Berlusconi già pregustava una nuova battaglia elettorale, nel corso della quale giocarsi il tutto per tutto. E invece il Governo ha ottenuto la fiducia ed è rimasto in piedi. Uno smacco. Berlusconi disarcionato dai berlusconiani. Da quel giorno il leone si è trasformato in un agnellino, che incerto e spaurito si è ritirato nell’ombra. Il mondo, intorno a lui, ha preso invece a ribollire. Molti peones, che un tempo gli erano devoti, adesso lavorano alla sua successione: vogliono uccidere il padre, con l’obiettivo di prenderne il posto. Il variegato universo di starlette e ruffiani, che ha prosperato nel corso del lungo ventennio berlusconiano, è più eccitato che mai, e svariati personaggi in cerca di autore fanno a gara per conquistare le ultime briciole di notorietà o per ricostruirsi un’improbabile verginità. Il leone non è più leone, non azzanna e non reagisce. Ciò che si dice e accade, gli scivola addosso. Berlusconi non si è scomposto neanche dinanzi ad un nuovo rinvio a giudizio, frutto delle rivelazioni del reo confesso Sergio De Gregorio, ex senatore, che ai tempi del governo Prodi, dalla maggioranza, passò armi e bagagli all’opposizione: secondo l’accusa il cambio di casacca, favorito da alcuni intermediari, sarebbe stato pagato 3 milioni di euro da Silvio Berlusconi.
Un agnellino o forse un gatto dalle sette vite?
Gli incubi dell’ex imperatore sembrano essere dunque sul punto di materializzarsi: se Berlusconi, come appare ormai scontato, decadrà dalla carica di senatore, rischia di mettersi in moto una slavina giudiziaria capace di travolgerlo irreparabilmente.
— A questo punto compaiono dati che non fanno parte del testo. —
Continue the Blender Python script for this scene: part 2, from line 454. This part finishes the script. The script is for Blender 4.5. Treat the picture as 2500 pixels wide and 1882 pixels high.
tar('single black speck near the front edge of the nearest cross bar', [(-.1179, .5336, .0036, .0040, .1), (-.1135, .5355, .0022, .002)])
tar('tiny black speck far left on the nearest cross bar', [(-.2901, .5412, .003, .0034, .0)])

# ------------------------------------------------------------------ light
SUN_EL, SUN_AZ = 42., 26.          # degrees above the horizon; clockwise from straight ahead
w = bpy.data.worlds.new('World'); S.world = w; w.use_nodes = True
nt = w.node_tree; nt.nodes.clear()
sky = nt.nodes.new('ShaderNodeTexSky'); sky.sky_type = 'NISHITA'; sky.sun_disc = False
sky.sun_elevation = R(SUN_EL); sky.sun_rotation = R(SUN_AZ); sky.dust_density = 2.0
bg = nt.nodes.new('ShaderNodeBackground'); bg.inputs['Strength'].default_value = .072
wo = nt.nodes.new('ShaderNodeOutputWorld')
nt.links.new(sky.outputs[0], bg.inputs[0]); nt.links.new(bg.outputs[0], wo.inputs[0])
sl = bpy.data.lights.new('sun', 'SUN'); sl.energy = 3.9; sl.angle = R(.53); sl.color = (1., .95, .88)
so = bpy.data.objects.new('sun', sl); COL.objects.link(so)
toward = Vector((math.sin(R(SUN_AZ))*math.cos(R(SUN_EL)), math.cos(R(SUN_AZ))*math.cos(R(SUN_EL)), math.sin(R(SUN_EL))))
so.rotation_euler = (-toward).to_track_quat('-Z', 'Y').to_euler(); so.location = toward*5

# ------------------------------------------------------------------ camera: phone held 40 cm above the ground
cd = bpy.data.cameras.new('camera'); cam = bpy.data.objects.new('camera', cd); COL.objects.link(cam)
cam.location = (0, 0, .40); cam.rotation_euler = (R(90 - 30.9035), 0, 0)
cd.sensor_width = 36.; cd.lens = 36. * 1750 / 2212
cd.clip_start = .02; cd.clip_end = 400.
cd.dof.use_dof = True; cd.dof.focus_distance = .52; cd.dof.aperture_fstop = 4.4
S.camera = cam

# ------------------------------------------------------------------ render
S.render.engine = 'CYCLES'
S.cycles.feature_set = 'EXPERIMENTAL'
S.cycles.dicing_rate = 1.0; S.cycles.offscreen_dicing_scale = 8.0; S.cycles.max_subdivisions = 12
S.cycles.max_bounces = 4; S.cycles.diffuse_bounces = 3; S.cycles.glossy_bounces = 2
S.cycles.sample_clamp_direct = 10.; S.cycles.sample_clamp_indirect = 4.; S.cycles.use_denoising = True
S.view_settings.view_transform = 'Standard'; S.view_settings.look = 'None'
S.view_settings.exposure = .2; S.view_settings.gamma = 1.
Berlusconi lo sa e non sa come uscirne. E’ talmente angosciato, dall’assenza di prospettive e dalla mancanza di orizzonti, che ha perso perfino la capacità di indignarsi. Ascolta impassibile, davanti al televisore, le dichiarazioni dei nuovi capobastone del suo partito, che pubblicamente si stracciano le vesti per le sorti del capo, ma in realtà non vedono l’ora di liberarsene. Lo considerano un fardello ormai troppo ingombrante.
Il leone di un tempo, proprio in questi giorni, si appresta a giocare la sua ultima partita, nell’estremo tentativo di scongiurare la decadenza da parlamentare: chiede il voto segreto in aula, invoca un intervento del premier, ma sa bene che il tempo è scaduto. Non combatte, ma cerca ossigeno. Non rilancia, ma attende. Un ex leone, però, non può morire agnellino, e c’è chi scommette che ha in serbo un colpo a sorpresa. La candidatura della figlia Marina? Nonostante le smentite della diretta interessata, corre voce che un entourage sia già al lavoro per preparare la sua discesa in campo. Sarebbe l’ennesima resurrezione di Silvio Berlusconi. Non un leone, non un agnellino, forse un gatto dalle sette vite.